Is this a retreat? Not as much as you might think. As Windows 7 is not designed for touch in any more than a cosmetic sense, to push it on a form factor that it is hardly suited for would be at best quixotic. At worse, it could be harmful to the company’s future tablet projects.
And those projects are coming on fast. In short order, expected in little more than a year from now, Microsoft will likely have unleashed Windows 8, and a slew of new tablet hardware on the world. At that point, the Windows 7 issues are over. So the company can afford to let touch slide, this year and for the last time, as it has plans for 2012.
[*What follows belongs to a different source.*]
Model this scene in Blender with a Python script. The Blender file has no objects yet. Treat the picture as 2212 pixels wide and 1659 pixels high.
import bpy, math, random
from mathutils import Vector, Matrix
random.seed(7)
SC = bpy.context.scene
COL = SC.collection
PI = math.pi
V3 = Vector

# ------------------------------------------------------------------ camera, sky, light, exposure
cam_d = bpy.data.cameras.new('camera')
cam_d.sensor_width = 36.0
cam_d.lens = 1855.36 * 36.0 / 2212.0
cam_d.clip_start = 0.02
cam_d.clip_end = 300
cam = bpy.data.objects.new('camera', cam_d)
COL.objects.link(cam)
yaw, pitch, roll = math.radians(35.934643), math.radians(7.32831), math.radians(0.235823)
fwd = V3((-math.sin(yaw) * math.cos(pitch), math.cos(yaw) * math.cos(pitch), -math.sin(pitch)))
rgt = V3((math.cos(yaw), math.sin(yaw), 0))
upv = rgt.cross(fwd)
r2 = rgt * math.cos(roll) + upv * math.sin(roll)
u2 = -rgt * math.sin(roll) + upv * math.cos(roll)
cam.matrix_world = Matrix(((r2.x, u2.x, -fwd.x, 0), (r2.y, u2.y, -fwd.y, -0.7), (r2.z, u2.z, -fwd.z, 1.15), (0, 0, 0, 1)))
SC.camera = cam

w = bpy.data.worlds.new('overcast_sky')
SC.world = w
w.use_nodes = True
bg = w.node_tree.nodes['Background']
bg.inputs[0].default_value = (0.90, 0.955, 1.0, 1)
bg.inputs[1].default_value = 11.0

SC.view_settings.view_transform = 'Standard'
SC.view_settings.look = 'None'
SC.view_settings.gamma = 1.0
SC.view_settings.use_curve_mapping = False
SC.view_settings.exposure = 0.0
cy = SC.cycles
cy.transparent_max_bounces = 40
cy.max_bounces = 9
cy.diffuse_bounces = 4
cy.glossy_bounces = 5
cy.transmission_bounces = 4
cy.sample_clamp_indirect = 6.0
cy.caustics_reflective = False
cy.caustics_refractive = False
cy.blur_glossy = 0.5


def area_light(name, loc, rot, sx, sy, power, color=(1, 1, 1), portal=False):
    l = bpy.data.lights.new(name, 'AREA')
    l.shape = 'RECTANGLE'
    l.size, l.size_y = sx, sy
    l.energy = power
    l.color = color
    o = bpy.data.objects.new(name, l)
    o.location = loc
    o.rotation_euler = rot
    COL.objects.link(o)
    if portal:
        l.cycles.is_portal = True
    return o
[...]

That does cede the market to Apple and Google (ha) for now, but what else can Redmond do? Push poorly developed Windows 7 tablets and hope for a miracle? That is hardly a winning strategy.
Instead, Microsoft is focusing on two main goals with its ad campaign: selling more Windows 7 licences, and upselling people to Office 2010. This is not a surprise. Both products have been well received by the larger technology community and generate high profit margins for their creator. In fact, Microsoft claims that it wants to sell several hundred million more copies of Windows 7. And that in the one year before Windows 8.
Two demographics are being targeted: ‘home honchos,’ adults who use technology for ‘personal organization,’ and ‘media moderates,’ also adults, who use their computers for entertainment. If you are either of those, and I bet you are, expect some tailored ads to pester you between now and the end of the year to pick up a new Windows 7 machine.